If you want to know which pages people coming from organic search visit, you need to find another way. A segment helps you to narrow down the aggregated data Google Analytics shows, into data you want to see and need, to answer a specific question you have. You can use that segment throughout the sections, the segment doesn’t get lost when switching between sections. For instance, if we want to know which source customers who bought on of our SEO training courses came from, we can create a segment of people who bought one of the eBooks we used to sell. By applying that segment and looking at the Acquisition – Source/Medium section, we can conclude that most of our eBook customers came from a newsletter. Goodbye frustration!
Why do you need segments?
Without segmentation, all data you see is aggregated. This makes it really hard to draw conclusions. As Avinash Kaushik once said: “All data in aggregate is crap.” And I certainly agree with him. If you want to draw a valid conclusion, you need to specify your data.
For example, you can’t just say that most of your visitors visit your site around noon. Well okay, you can. But what does it mean? This data is so aggregated that you can’t build a strategy on it, it doesn’t provide any insight. Based on this data you might conclude that promoting a new product around noon is the way to go. But what if a large amount of your non-paying visitors visit your site around noon, but your high-potential visitors visit your site in the evening? Then you could’ve made the wrong decision based on non-specific aggregated data. So with a segment, you can zoom in on a specific part of your data. And if you do that right, you can make important business decisions that help your business move forward.
How to create a segment in Google Analytics?
First of all, creating a segment in Google Analytics isn’t dangerous. You can edit your segments, you can delete your segments, but you won’t delete the actual data you have. For me this was an important realization, because it meant that I could just ‘play’ with segments without any consequences.

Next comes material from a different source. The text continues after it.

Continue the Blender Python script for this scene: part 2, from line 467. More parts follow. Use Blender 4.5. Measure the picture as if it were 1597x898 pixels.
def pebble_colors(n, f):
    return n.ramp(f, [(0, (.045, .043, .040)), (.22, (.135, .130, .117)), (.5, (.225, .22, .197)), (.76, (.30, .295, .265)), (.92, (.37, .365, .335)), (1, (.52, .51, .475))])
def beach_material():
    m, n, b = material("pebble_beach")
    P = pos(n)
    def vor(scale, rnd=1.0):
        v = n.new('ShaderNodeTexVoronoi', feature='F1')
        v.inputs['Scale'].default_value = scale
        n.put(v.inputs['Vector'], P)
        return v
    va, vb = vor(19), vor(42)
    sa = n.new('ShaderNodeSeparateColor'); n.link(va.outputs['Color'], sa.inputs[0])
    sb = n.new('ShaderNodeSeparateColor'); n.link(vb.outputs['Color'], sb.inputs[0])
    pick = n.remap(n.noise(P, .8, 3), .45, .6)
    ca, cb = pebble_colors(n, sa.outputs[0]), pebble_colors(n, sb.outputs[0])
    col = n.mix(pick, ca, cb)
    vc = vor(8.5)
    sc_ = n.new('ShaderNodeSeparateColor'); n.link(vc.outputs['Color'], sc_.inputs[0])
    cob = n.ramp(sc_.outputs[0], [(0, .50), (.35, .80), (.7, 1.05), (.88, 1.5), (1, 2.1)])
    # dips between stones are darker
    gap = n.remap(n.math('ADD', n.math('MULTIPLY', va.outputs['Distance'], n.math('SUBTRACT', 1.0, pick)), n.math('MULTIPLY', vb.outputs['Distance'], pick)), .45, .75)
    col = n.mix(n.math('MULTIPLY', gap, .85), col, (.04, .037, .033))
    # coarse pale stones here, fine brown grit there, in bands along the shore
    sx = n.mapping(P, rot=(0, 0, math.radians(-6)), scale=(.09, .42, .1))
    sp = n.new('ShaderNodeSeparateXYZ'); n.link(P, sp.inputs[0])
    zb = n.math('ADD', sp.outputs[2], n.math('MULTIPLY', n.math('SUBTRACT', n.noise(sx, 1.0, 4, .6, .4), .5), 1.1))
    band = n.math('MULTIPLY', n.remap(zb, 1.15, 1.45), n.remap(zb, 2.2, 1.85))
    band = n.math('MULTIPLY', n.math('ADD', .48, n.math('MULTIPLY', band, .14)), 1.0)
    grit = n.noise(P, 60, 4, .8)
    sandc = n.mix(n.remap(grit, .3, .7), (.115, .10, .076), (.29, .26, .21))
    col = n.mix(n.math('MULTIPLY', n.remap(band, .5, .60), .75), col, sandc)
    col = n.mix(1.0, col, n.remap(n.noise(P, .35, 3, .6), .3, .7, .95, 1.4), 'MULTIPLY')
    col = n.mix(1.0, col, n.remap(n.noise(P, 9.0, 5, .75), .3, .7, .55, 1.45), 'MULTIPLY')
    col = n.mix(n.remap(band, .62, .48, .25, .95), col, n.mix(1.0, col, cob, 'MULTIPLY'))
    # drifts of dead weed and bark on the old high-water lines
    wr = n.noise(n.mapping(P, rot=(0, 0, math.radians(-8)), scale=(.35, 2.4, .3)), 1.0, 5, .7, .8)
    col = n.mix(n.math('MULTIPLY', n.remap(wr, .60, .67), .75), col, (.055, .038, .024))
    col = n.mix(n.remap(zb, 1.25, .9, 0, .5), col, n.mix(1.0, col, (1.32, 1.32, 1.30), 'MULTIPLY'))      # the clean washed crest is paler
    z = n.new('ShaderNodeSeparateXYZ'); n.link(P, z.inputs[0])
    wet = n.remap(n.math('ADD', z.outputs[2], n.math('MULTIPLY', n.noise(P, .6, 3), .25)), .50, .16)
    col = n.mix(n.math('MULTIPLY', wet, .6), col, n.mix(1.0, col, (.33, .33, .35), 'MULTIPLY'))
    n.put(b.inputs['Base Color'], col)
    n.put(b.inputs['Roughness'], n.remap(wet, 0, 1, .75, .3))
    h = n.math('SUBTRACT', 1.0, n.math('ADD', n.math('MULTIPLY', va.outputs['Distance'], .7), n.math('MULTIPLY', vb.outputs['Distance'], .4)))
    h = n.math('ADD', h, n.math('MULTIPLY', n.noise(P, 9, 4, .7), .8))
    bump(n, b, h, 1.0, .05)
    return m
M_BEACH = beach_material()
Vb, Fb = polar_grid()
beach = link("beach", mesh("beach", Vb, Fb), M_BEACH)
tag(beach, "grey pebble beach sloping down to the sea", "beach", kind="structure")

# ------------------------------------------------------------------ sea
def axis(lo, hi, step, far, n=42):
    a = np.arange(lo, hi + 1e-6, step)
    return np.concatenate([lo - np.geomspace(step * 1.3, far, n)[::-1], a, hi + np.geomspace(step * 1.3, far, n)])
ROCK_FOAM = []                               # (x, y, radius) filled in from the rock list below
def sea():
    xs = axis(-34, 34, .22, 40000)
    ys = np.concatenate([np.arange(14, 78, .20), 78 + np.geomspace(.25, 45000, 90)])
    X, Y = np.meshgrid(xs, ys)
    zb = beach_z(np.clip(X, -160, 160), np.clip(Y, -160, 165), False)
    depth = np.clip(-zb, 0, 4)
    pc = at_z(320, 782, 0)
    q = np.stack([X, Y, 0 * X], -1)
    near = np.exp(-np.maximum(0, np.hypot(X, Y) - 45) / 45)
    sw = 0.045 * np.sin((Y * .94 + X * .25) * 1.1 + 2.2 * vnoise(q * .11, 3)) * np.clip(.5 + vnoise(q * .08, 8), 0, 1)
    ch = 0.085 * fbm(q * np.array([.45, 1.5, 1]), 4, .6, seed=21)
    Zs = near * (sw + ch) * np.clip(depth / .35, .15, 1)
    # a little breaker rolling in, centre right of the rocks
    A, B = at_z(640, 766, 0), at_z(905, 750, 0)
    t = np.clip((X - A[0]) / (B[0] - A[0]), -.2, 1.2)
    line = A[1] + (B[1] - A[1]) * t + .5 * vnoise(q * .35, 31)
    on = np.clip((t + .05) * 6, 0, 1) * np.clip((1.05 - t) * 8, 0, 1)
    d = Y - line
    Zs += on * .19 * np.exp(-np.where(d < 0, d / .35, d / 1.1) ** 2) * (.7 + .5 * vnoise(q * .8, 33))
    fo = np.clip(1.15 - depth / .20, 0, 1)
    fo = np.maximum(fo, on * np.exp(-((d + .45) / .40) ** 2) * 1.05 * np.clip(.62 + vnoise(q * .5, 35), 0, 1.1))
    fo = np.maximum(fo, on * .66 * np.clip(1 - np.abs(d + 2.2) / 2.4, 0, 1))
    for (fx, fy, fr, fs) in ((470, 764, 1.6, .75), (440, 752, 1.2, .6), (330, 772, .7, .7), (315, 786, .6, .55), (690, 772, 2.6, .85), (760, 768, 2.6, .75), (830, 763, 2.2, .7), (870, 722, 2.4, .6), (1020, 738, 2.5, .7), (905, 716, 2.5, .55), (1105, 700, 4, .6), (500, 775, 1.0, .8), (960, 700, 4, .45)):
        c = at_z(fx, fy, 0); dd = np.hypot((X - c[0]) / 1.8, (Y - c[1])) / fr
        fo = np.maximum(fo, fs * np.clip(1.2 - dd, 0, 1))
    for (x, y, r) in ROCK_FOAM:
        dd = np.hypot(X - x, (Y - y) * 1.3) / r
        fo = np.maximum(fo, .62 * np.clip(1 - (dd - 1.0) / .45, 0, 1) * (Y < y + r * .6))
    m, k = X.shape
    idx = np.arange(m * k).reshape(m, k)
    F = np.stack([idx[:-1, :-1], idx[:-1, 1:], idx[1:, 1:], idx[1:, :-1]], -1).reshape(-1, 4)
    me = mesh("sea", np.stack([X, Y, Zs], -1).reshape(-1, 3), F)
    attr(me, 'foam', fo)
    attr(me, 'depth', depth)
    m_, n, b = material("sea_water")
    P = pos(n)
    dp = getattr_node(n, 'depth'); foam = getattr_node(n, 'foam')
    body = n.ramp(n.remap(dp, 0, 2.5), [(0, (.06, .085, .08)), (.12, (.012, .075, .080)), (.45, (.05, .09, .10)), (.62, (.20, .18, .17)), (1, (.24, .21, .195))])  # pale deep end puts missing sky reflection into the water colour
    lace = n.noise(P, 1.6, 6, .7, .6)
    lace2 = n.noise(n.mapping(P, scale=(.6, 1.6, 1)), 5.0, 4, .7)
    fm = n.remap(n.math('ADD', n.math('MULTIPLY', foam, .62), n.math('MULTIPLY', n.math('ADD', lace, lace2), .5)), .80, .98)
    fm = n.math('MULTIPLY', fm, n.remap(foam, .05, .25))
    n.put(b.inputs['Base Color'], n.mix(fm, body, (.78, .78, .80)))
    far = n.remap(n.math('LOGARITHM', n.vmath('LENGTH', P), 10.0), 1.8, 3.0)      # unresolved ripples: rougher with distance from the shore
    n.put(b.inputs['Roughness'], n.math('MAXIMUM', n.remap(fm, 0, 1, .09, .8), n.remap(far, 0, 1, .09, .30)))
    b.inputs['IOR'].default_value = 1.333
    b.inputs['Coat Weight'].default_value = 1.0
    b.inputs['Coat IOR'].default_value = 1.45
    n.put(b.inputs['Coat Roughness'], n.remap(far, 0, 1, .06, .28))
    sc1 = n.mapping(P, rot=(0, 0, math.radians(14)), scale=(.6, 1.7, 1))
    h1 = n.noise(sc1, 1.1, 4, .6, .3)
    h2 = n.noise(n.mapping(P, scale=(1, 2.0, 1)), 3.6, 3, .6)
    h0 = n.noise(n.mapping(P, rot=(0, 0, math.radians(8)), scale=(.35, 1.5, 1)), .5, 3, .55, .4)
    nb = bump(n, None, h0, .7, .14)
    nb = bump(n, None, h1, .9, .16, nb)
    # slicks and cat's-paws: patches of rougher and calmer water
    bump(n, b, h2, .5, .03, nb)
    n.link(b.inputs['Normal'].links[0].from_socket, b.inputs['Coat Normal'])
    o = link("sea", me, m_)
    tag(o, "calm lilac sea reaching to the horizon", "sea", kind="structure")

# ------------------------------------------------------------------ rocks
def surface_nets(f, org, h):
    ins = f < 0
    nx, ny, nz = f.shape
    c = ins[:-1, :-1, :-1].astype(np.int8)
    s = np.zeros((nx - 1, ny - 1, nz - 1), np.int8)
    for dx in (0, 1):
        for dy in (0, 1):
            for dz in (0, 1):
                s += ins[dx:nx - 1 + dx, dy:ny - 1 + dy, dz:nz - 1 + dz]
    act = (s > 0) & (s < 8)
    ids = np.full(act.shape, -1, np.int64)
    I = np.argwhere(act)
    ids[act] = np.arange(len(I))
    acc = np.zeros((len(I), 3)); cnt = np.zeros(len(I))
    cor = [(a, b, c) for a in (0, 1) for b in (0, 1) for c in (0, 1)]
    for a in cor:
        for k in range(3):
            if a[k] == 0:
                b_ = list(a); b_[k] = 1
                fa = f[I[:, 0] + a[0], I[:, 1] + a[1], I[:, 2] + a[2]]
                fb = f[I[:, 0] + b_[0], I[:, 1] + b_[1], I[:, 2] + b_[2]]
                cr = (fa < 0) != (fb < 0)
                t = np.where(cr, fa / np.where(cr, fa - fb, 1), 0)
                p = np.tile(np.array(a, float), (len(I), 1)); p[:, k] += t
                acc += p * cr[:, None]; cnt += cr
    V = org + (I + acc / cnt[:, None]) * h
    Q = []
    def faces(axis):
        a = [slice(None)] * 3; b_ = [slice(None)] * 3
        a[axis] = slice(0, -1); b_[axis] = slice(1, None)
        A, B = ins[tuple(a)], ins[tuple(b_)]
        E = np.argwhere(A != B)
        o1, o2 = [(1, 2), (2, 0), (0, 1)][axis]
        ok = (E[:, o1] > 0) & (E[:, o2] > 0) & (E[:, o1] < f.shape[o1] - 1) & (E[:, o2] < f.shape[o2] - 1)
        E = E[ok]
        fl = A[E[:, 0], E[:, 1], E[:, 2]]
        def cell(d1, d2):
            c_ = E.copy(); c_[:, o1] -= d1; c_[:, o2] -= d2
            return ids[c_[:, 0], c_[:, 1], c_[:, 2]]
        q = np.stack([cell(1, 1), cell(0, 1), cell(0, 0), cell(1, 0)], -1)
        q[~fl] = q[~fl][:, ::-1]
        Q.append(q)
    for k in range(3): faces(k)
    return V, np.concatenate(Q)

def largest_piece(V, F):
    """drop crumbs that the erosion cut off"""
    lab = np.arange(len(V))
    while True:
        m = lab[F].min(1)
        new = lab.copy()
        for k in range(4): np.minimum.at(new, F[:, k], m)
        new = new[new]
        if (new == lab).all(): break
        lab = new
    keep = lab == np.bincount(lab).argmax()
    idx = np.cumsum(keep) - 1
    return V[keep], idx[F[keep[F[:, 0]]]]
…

The first step is thinking about what kind of segment you need. Which question do you want answered? What’s important for your business? And where can you find the data to create that segment? Do you want to segment on demographics of the user? And/or, the behavior of the user? Or, the technology the user uses to visit your website? And so on. Knowing what it’s called what you’re looking for in Google Analytics really helps when creating segments.
The second step is adding the actual segment. You can find the segment section at the top of the page in every view from Audience down to Conversions.
This means that if you’re in Dashboards, Shortcuts, Intelligence Events or Real-Time section, you can’t see the segment section.
System segments
Google Analytics offers ‘fixed’ segments which you can find in the ‘System’ section. A lot of these segments are pretty darn useful. For example, there’s an Organic Traffic segment that groups all visitors that came from an organic search result to your site. Very useful, if you want to know which landing pages these users visit. Another example: There’s a Mobile Traffic segment, that groups users that use a mobile device to visit your site. Very helpful as well, for example to find out if the ‘time on page’ is what it should be, this might say something about the mobile friendliness of your site.
Custom segments
There are more segments to think of than the system segments Google Analytics offers. For instance, you can create a segment that filters out all visitors that spend less than half a minute on your site. Or you can create a segment that focuses on the organic traffic from all visitors from the Netherlands. Or, as mentioned before, create a segment based on the products visitors bought or a certain amount of revenue a visitor yielded.
I found this video on YouTube that explains adding a system or custom segment pretty well:
For me, a couple of segments are really useful. I have segments for every country that’s important for our business, for every product and for every product page. And I have a segment for every medium like Organic, Newsletter and in our case: plugin traffic.
Compare segments
A nifty feature in Google Analytics is the ability to add more than one segment for the same view of data. This means you can compare different segments. For instance, if you created a segment of visitors that stayed longer than 5 minutes on your website and created a segment of visitors that stayed less than 1 minute on your website, you can compare the two and find out more about the behavior of these two groups and in which aspects these two groups differ.
Conclusion
If you want to know what you’re looking at, when clicking your way through Google Analytics, segmentation is the way to go. If you have questions like, “how do the visitors from California behave on my site?” Or, “what are my newsletter visitors doing on my site?” “How’s my campaign going?” Creating a segment is the easiest way to go. It’s a way to dissect your data and actually know what you’re looking at, when looking at all the different sections in Google Analytics. Say farewell to your Google Analytics frustration!